=== The exercise ===
Each line in the material below, starting at the one with "Model this scene" and ending at the one with "rad = math.radians", is to be reproduced exactly; no picture is to be copied.

=== Input material ===
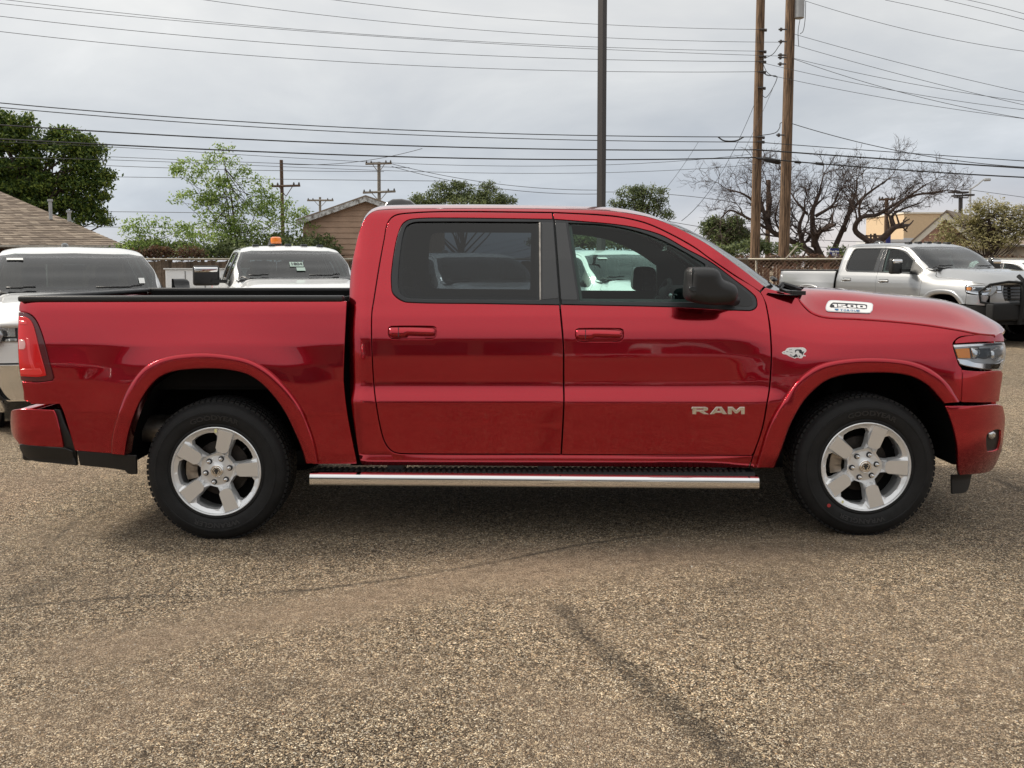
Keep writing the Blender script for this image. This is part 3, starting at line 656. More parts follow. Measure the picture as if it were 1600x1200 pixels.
        for i in range(74):
            x = xa + .05 + i * (xb2 - xa - .1) / 74
            m = Matrix.Translation((x, 0, 0)); y0_, y1_ = yb_(.022, .118)
            rib.box((0, y0_, zt0 + .0005), (.018, y1_, zt0 + .009), m)
        rib.build('step_tread', BLACK, rb, offset=OFF)
        for x in (-.72, .15, 1.15):
            b = MB(); y0_, y1_ = yb_(.07, .35); b.box((x, y0_, zt0 - .02), (x + .09, y1_, zt0 + .03)); y0_, y1_ = yb_(.115, .20); b.box((x + .005, y0_, zt0 + .002), (x + .085, y1_, .47)); b.build('step_bracket', BLACK, rb, offset=OFF)
    # ---- chassis
    for y in (.52, 2*YC - .62):
        MB().box((-2.8, y, .50), (2.6, y + .10, .66)).build('chassis_rail', DARK, root, offset=OFF)
    MB().box((-.93, .14, .46), (1.35, 2*YC - .14, .52)).build('floor_pan', DARK, root, offset=OFF)
    MB().box((1.35, .62, .55), (2.8, 2*YC - .62, 1.12)).build('engine_bay', DARK, root, offset=OFF)
    for nm, xx, zz in (('rear_axle', HUB_R.x, HUB_R.z), ('front_axle', HUB_F.x, HUB_F.z)):
        b = MB(); b.tube([(xx, .25, zz), (xx, 2*YC - .25, zz)], .05, 12); b.tube([(xx, YC - .14, zz), (xx, YC - .1, zz), (xx, YC + .1, zz), (xx, YC + .14, zz)], [.05, .15, .15, .05], 14); b.build(nm, DARK, root, smooth=True, sharp=40, offset=OFF)
    for hub, fn_in, ztop in ((HUB_R, 1, 1.02), (HUB_F, 1, 1.06)):
        for s in (0, 1):
            rows = []
            for k in range(25):
                an = math.pi * (-.12 + 1.24 * k / 24); x = hub.x - .56 * math.cos(an); z = hub.z + .02 + .60 * math.sin(an)
                z = max(z, .42)
                ya, yb = (.07, .52) if s == 0 else (2*YC - .07, 2*YC - .52)
                rows.append([(x, ya, z), (x, yb, z)])
            wl = loft('wheel_well', rows, LINER, root)
            q = [r[1] for r in rows]; mesh('well_wall', q + [(q[-1][0], q[-1][1], .42)], [tuple(range(len(q) + 1))], LINER, wl, offset=OFF)
    # bed side metal seen above the rear wheel, muffler and tail pipe
    mu = MB(); mp_ = at(250, 695, .62); mu.tube([(-2.62, .30, .50), (-2.50, .42, .52), (-2.2, .50, .55), (-1.9, .52, .60)], .038, 12); mu.build('tail_pipe', STEEL, root, smooth=True, offset=OFF)
    mu = MB(); mu.tube([(-2.35, .40, .57), (-2.33, .40, .57), (-2.02, .42, .57), (-2.0, .42, .57)], [.05, .085, .085, .05], 14); mu.build('muffler', STEEL, root, smooth=True, sharp=40, offset=OFF)
    for s in (0, 1):
        y = .40 if s == 0 else 2*YC - .40; b = MB(); b.tube([(HUB_R.x - .5, y, .62), (HUB_R.x - .25, y, .50), (HUB_R.x, y, .46), (HUB_R.x + .3, y, .50), (HUB_R.x + .62, y, .60)], .03, 6); b.build('leaf_spring', DARK, root, offset=OFF)
        b = MB(); b.tube([(HUB_F.x - .1, y, .45), (HUB_F.x - .05, y, .95)], .05, 10); b.build('front_strut', DARK, root, smooth=True, offset=OFF)
    # ---- interior
    for s in (0, 1):
        yc = YC - .40 if s == 0 else YC + .40
        st = rbox('front_seat', (.42, yc - .27, .84), (.95, yc + .27, 1.02), .06, CLOTH, root)
        rbox('seat_back', (.27, yc - .26, .96), (.43, yc + .26, 1.46), .07, CLOTH, st, rot=Matrix.Rotation(R(-10), 3, 'Y'))
        rbox('head_rest', (.27, yc - .13, 1.49), (.37, yc + .13, 1.70), .05, CLOTH, st, rot=Matrix.Rotation(R(-6), 3, 'Y'))
        rbox('head_rest', (-.80, yc - .13, 1.38), (-.70, yc + .13, 1.55), .045, CLOTH, st)
    rb = rbox('rear_bench', (-.62, .22, .78), (-.12, 2*YC - .22, .96), .05, CLOTH, root)
    rbox('bench_back', (-.84, .22, .88), (-.68, 2*YC - .22, 1.42), .05, CLOTH, rb)
    ds = rbox('dashboard', (1.12, .18, .95), (1.62, 2*YC - .18, 1.33), .08, CLOTH, root)
    rbox('instrument_hood', (1.08, YC + .22, 1.28), (1.35, YC + .62, 1.42), .05, CLOTH, ds)
    rbox('centre_screen', (1.06, YC - .12, 1.08), (1.10, YC + .12, 1.38), .015, GLOSSBLACK, ds)
    rm = rbox('rear_view_mirror', (1.02, YC - .12, 1.66), (1.05, YC + .12, 1.73), .012, GLOSSBLACK, root)
    sw = MB(); cw_ = Vector((1.05, YC + .42, 1.29)); rt = Matrix.Rotation(R(-65), 4, 'Y')
    sw.tube([cw_ + (rt @ Vector((.19 * math.cos(a), .19 * math.sin(a), 0))) for a in np.linspace(0, 2 * math.pi, 33)], .015, 8)
    for a in (R(90), R(-90), R(180)): sw.tube([cw_, cw_ + (rt @ Vector((.19 * math.cos(a), .19 * math.sin(a), 0)))], .014, 6)
    sw.tube([cw_ + (rt @ Vector((0, 0, .03))), cw_ + (rt @ Vector((0, 0, -.03)))], .055, 12); swo = sw.build('steering_wheel', CLOTH, root, smooth=True, sharp=50, offset=OFF)
    v, f = text_mesh('o', .05); MB().tube([cw_ + rt @ Vector((0, 0, .031)), cw_ + rt @ Vector((0, 0, .035))], .02, 10).build('wheel_emblem', CHROME, swo, offset=OFF)
    return root

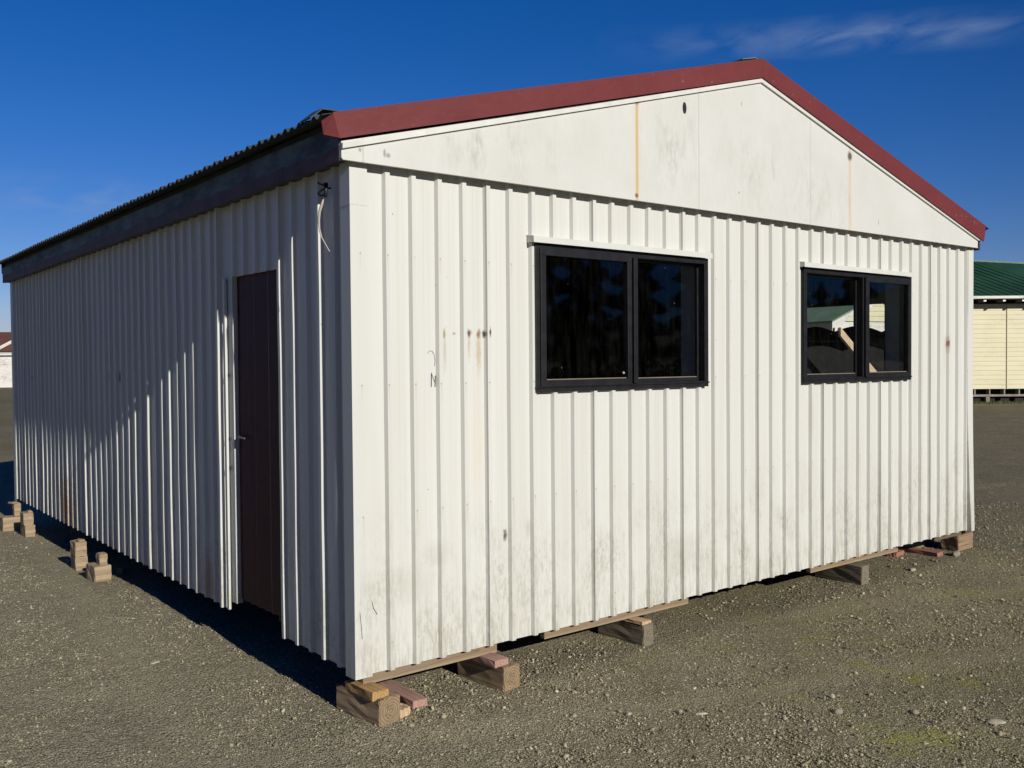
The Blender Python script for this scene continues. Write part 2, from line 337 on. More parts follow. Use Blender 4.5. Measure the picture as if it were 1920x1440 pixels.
# ------------------------------------------------------------------ mesh helpers
def wloc(o):
    v = Vector((0, 0, 0))
    while o is not None: v += o.location; o = o.parent
    return v
def link(name, me, mat, parent=None):
    co = np.empty(len(me.vertices) * 3); me.vertices.foreach_get('co', co); co = co.reshape(-1, 3)
    lo, hi = co.min(0), co.max(0); c = np.array([(lo[0] + hi[0]) / 2, (lo[1] + hi[1]) / 2, lo[2]])
    me.vertices.foreach_set('co', (co - c).ravel())
    o = bpy.data.objects.new(name, me); COL.objects.link(o)
    for q in (mat if isinstance(mat, (list, tuple)) else [mat]): me.materials.append(q)
    o.location = Vector(c) - (wloc(parent) if parent else Vector((0, 0, 0)))
    if parent: o.parent = parent
    me.update()
    return o
def obj(name, bm, mat, parent=None, bevel=0, smooth=False):
    bmesh.ops.recalc_face_normals(bm, faces=bm.faces)
    if bevel: bmesh.ops.bevel(bm, geom=list(bm.edges), offset=bevel, segments=2, affect='EDGES', profile=.6)
    me = bpy.data.meshes.new(name); bm.to_mesh(me); bm.free()
    if smooth: me.polygons.foreach_set('use_smooth', [True] * len(me.polygons))
    return link(name, me, mat, parent)
def empty(name, loc):
    o = bpy.data.objects.new(name, None); o.empty_display_size = .2; o.location = loc; COL.objects.link(o); return o
def tag(o, label=None, cat=None, group=None, kind=None):
    for k, v in (('label', label), ('category', cat), ('group', group), ('kind', kind)):
        if v: o[k] = v
    return o
def box(bm, x0, x1, y0, y1, z0, z1, mat=None, T=None):
    vs = [bm.verts.new((x, y, z)) for z in (z0, z1) for y in (y0, y1) for x in (x0, x1)]
    if T is not None:
        for v in vs: v.co = T @ v.co
    for f in ((0, 2, 3, 1), (4, 5, 7, 6), (0, 1, 5, 4), (2, 6, 7, 3), (0, 4, 6, 2), (1, 3, 7, 5)): bm.faces.new([vs[i] for i in f])
    return vs
def bbox(*a, **k):
    bm = bmesh.new(); box(bm, *a, **k); return bm
def prism(bm, pts, d):
    """closed polygon (list of Vectors) extruded by the vector d"""
    d = Vector(d); a = [bm.verts.new(p) for p in pts]; c = [bm.verts.new(Vector(p) + d) for p in pts]
    bm.faces.new(a); bm.faces.new(c[::-1]); k = len(a)
    for i in range(k): bm.faces.new((a[i], a[(i + 1) % k], c[(i + 1) % k], c[i]))
def tube(bm, pts, r, seg=8):
    pts = [Vector(p) for p in pts]; rings = []
    for i, p in enumerate(pts):
        t = (pts[min(i + 1, len(pts) - 1)] - pts[max(i - 1, 0)]).normalized()
        a = t.orthogonal().normalized()
        if rings:
            a = (pa - t * pa.dot(t)).normalized()
        pa = a; b2 = t.cross(a); rr = r[i] if isinstance(r, (list, tuple)) else r
        rings.append([bm.verts.new(p + (a * math.cos(2 * pi * k / seg) + b2 * math.sin(2 * pi * k / seg)) * rr) for k in range(seg)])
    for q in range(len(rings) - 1):
        for k in range(seg): bm.faces.new((rings[q][k], rings[q][(k + 1) % seg], rings[q + 1][(k + 1) % seg], rings[q + 1][k]))
    bm.faces.new(rings[0][::-1]); bm.faces.new(rings[-1])

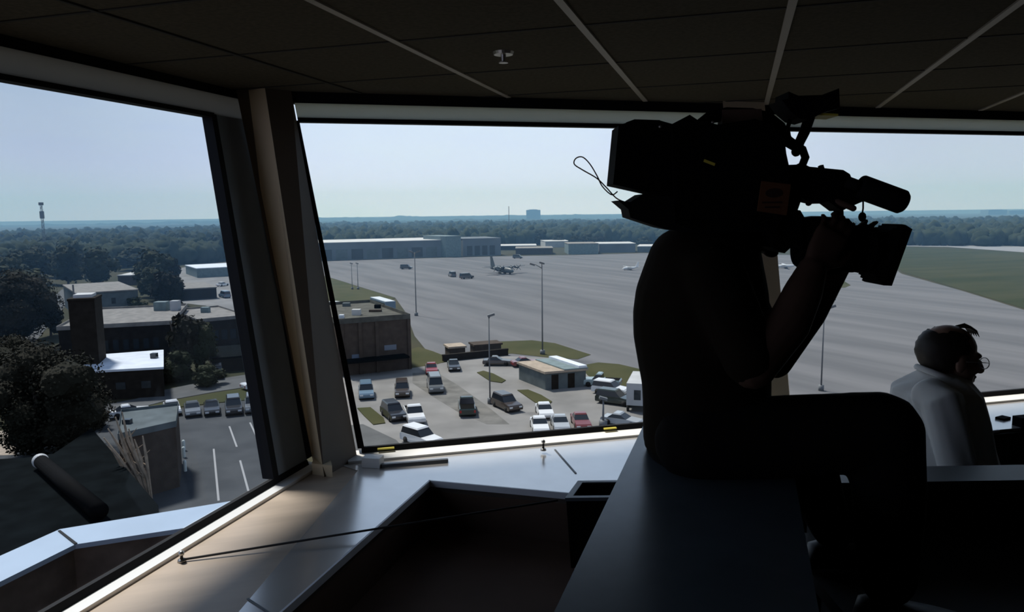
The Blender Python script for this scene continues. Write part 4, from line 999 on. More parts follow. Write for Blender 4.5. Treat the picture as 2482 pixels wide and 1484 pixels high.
# hangars and sheds beyond the apron
bldg('hangar', (770, 633), (1074, 623), 590, 574, M['wall_steel'], M['roof_pale'], 'long blue grey hangar with pale roof beyond the apron', cat='hangar', depth_max=45, windows=[(.02+.12*i, .11+.12*i, .05, .62, M['wall_grey'] if i % 2 else M['win_dark']) for i in range(8)])
bldg('hangar', (1081, 624), (1118, 622), 574, 568, M['roof_teal'], M['roof_teal'], 'tall dark block at the end of the long hangar', cat='hangar', depth_max=24)
bldg('hangar', (1123, 622), (1214, 619), 580, 574, M['wall_steel'], M['wall_steel'], 'second hangar with dull roof right of the tall block', cat='hangar', depth_max=30, windows=[(.1+.2*i, .24+.2*i, .05, .6, M['win_dark']) for i in range(4)])
for a, c, yt, yb_, w_, r_, lab in (
    ((1212, 607), (1300, 606), 597, 592, 'brick_dark', 'roof_pale', 'low pale roofed shed right of the second hangar'),
    ((1322, 600), (1382, 599), 586, 580, 'wall_pale', 'roof_pale', 'small white shed in front of the woods'),
    ((1378, 617), (1450, 616), 592, 588, 'roof_teal', 'roof_gravel', 'dark box shaped shed at the far edge of the apron'),
    ((1452, 613), (1540, 612), 592, 586, 'wall_steel', 'roof_pale', 'long pale roofed shed left of the cameraman'),
    ((1250, 618), (1340, 617), 603, 599, 'brick', 'roof_gravel', 'low brown shed at the far edge of the apron'),
    ((1545, 612), (1640, 612), 598, 592, 'wall_grey', 'roof_pale', 'pale shed beyond the apron behind the cameraman')):
    bldg('shed', a, c, yt, yb_, M[w_], M[r_], lab, cat='shed', depth_max=25)
b_ = thing('box_trailer', 'big white box trailer parked beside the cameraman', 'trailer', G(1545, 1005))
p0, p1 = G(1518, 1000), G(1585, 1004); e_ = (p1-p0).normalized(); n_ = V((-e_.y, e_.x, 0))
b = MB(); b.prism([p+Z*.9 for p in (p0, p0+e_*2.6, p0+e_*2.6+n_*7, p0+n_*7)], [p+Z*3.6 for p in (p0, p0+e_*2.6, p0+e_*2.6+n_*7, p0+n_*7)]); b.build('box', M['wall_pale'], b_, bevel=.08)
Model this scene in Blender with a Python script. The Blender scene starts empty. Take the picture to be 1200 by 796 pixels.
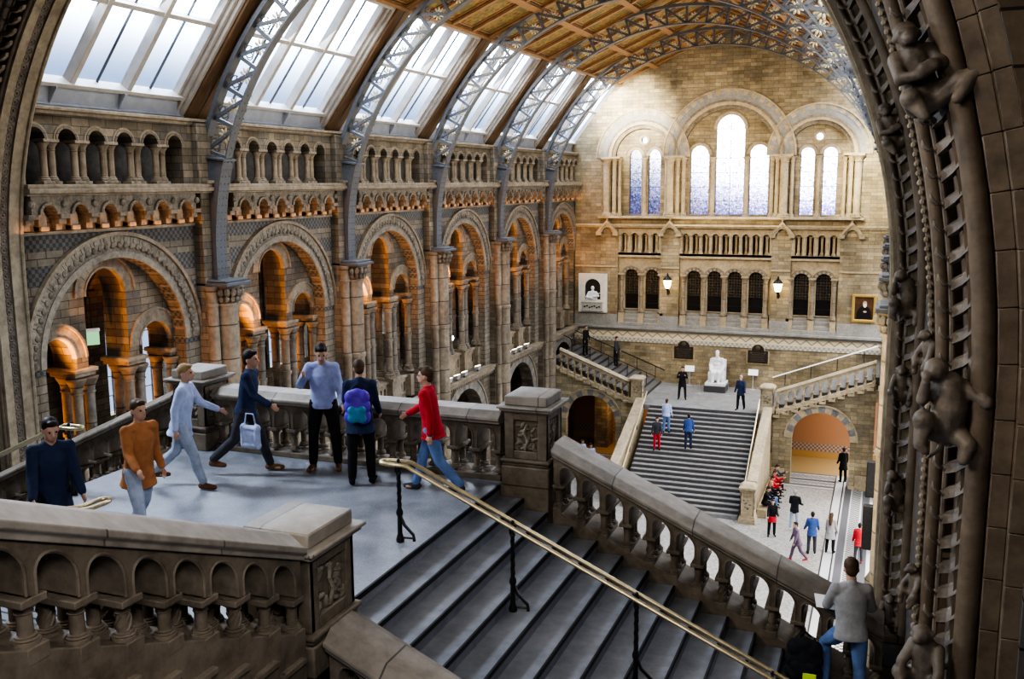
import bpy, bmesh, math, random
from mathutils import Vector, Matrix
from mathutils.geometry import tessellate_polygon
random.seed(7)
COL = bpy.context.scene.collection
PI = math.pi
rad = math.radians

# ------------------------------------------------------------------ builder
class MB:
    """collects shapes and links them as one mesh object"""
    def __init__(self):
        self.v = []; self.f = []; self.m = []
    def add(self, verts, faces, mat=0):
        n = len(self.v)
        self.v += [tuple(p) for p in verts]
        for q in faces:
            self.f.append(tuple(i + n for i in q)); self.m.append(mat)
    def box(self, x0, x1, y0, y1, z0, z1, mat=0):
        self.add([(x0,y0,z0),(x1,y0,z0),(x1,y1,z0),(x0,y1,z0),(x0,y0,z1),(x1,y0,z1),(x1,y1,z1),(x0,y1,z1)],
                 [(3,2,1,0),(4,5,6,7),(0,1,5,4),(1,2,6,5),(2,3,7,6),(3,0,4,7)], mat)
    def hexa(self, a, b, mat=0):
        """a, b: two quads (4 points each)"""
        self.add(list(a)+list(b), [(3,2,1,0),(4,5,6,7),(0,1,5,4),(1,2,6,5),(2,3,7,6),(3,0,4,7)], mat)
    def slab(self, outer, holes, d0, d1, fr, mat=0, side=None):
        side = mat if side is None else side
        loops = [outer] + list(holes)
        tris = tessellate_polygon([[Vector((p[0], p[1], 0)) for p in L] for L in loops])
        flat = [p for L in loops for p in L]
        n = len(flat)
        vs = [fr(p[0], p[1], d0) for p in flat] + [fr(p[0], p[1], d1) for p in flat]
        base = len(self.v)
        self.v += [tuple(p) for p in vs]
        for t in tris:
            self.f.append(tuple(base+i for i in t)); self.m.append(mat)
            self.f.append(tuple(base+n+i for i in reversed(t))); self.m.append(mat)
        o = 0
        for L in loops:
            k = len(L)
            for i in range(k):
                a, b = o+i, o+(i+1) % k
                self.f.append((base+a, base+b, base+n+b, base+n+a)); self.m.append(side)
            o += k
    def ring(self, cu, cz, r0, r1, a0, a1, n, d0, d1, fr, mats=(0,), sub=1, gap=0.0):
        """arch ring of n wedge stones, materials alternate"""
        for i in range(n):
            t0 = a0 + (a1-a0)*(i+gap)/n; t1 = a0 + (a1-a0)*(i+1-gap)/n
            for s in range(sub):
                u0 = t0+(t1-t0)*s/sub; u1 = t0+(t1-t0)*(s+1)/sub
                def P(r, t, d): return fr(cu+r*math.cos(t), cz+r*math.sin(t), d)
                self.hexa([P(r0,u0,d0),P(r1,u0,d0),P(r1,u1,d0),P(r0,u1,d0)],
                          [P(r0,u0,d1),P(r1,u0,d1),P(r1,u1,d1),P(r0,u1,d1)], mats[i % len(mats)])
    def lathe(self, prof, c=(0,0,0), n=12, mat=0):
        vs = []; fs = []
        for r, z in prof:
            for i in range(n):
                a = 2*PI*i/n
                vs.append((c[0]+r*math.cos(a), c[1]+r*math.sin(a), c[2]+z))
        k = len(prof)
        for j in range(k-1):
            for i in range(n):
                fs.append((j*n+i, j*n+(i+1) % n, (j+1)*n+(i+1) % n, (j+1)*n+i))
        fs.append(tuple(reversed(range(n)))); fs.append(tuple((k-1)*n+i for i in range(n)))
        self.add(vs, fs, mat)
    def tube(self, pts, r, n=8, mat=0, closed=False, flat=1.0):
        pts = [Vector(p) for p in pts]; k = len(pts)
        rs = r if isinstance(r, (list, tuple)) else [r]*k
        vs = []; prev = None
        for i, p in enumerate(pts):
            if closed: t = pts[(i+1) % k]-pts[i-1]
            else: t = pts[min(i+1, k-1)]-pts[max(i-1, 0)]
            if t.length < 1e-9: t = Vector((0,0,1))
            t.normalize()
            if prev is None:
                ref = Vector((0,0,1)) if abs(t.z) < .9 else Vector((1,0,0))
                a = t.cross(ref).normalized()
            else:
                a = (prev - t*prev.dot(t))
                a = a.normalized() if a.length > 1e-6 else t.orthogonal().normalized()
            prev = a; b = t.cross(a)
            for j in range(n):
                g = 2*PI*j/n
                vs.append(p + a*rs[i]*math.cos(g) + b*rs[i]*flat*math.sin(g))
        fs = []
        for i in range(k if closed else k-1):
            q = (i+1) % k
            for j in range(n):
                fs.append((i*n+j, i*n+(j+1) % n, q*n+(j+1) % n, q*n+j))
        if not closed:
            fs.append(tuple(reversed(range(n)))); fs.append(tuple((k-1)*n+j for j in range(n)))
        self.add(vs, fs, mat)
    def extrude(self, prof, p0, p1, ax, up, mat=0):
        """profile (a,b) swept straight from p0 to p1"""
        ax = Vector(ax); up = Vector(up); k = len(prof); vs = []
        for p in (Vector(p0), Vector(p1)):
            vs += [p+ax*a+up*b for a, b in prof]
        fs = [(i, (i+1) % k, k+(i+1) % k, k+i) for i in range(k)]
        fs += [tuple(reversed(range(k))), tuple(range(k, 2*k))]
        self.add(vs, fs, mat)
    def ball(self, c, r, mat=0, n=10, m=7, rot=None):
        rx, ry, rz = r if isinstance(r, (list, tuple)) else (r, r, r)
        vs = []; fs = []; c = Vector(c)
        def put(v):
            v = Vector(v)
            if rot is not None: v = rot @ v
            vs.append(c+v)
        put((0,0,rz))
        for j in range(1, m):
            t = PI*j/m
            for i in range(n):
                a = 2*PI*i/n
                put((rx*math.sin(t)*math.cos(a), ry*math.sin(t)*math.sin(a), rz*math.cos(t)))
        put((0,0,-rz))
        for i in range(n): fs.append((0, 1+i, 1+(i+1) % n))
        for j in range(m-2):
            for i in range(n):
                fs.append((1+j*n+i, 1+(j+1)*n+i, 1+(j+1)*n+(i+1) % n, 1+j*n+(i+1) % n))
        l = len(vs)-1
        for i in range(n): fs.append((l, 1+(m-2)*n+(i+1) % n, 1+(m-2)*n+i))
        self.add(vs, fs, mat)
    def build(self, name, mats, parent=None, smooth=40, bevel=0, loc=None, weld=False):
        me = bpy.data.meshes.new(name)
        me.from_pydata(self.v, [], self.f)
        if not isinstance(mats, (list, tuple)): mats = [mats]
        for m in mats: me.materials.append(m)
        me.polygons.foreach_set('material_index', self.m)
        bm = bmesh.new(); bm.from_mesh(me)
        if weld: bmesh.ops.remove_doubles(bm, verts=bm.verts, dist=1e-5)
        bmesh.ops.recalc_face_normals(bm, faces=bm.faces)
        bm.to_mesh(me); bm.free()
        if smooth:
            me.polygons.foreach_set('use_smooth', [True]*len(me.polygons))
            me.set_sharp_from_angle(angle=rad(smooth))
        me.update()
        o = bpy.data.objects.new(name, me); COL.objects.link(o)
        if bevel:
            b = o.modifiers.new('edge', 'BEVEL'); b.width = bevel; b.segments = 2; b.limit_method = 'ANGLE'; b.angle_limit = rad(40)
        if parent: o.parent = parent
        if loc: o.location = loc
        return o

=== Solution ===
Model this scene in Blender with a Python script. The Blender scene starts empty. Take the picture to be 1200 by 796 pixels.
import bpy, bmesh, math, random
from mathutils import Vector, Matrix
from mathutils.geometry import tessellate_polygon
random.seed(7)
COL = bpy.context.scene.collection
PI = math.pi
rad = math.radians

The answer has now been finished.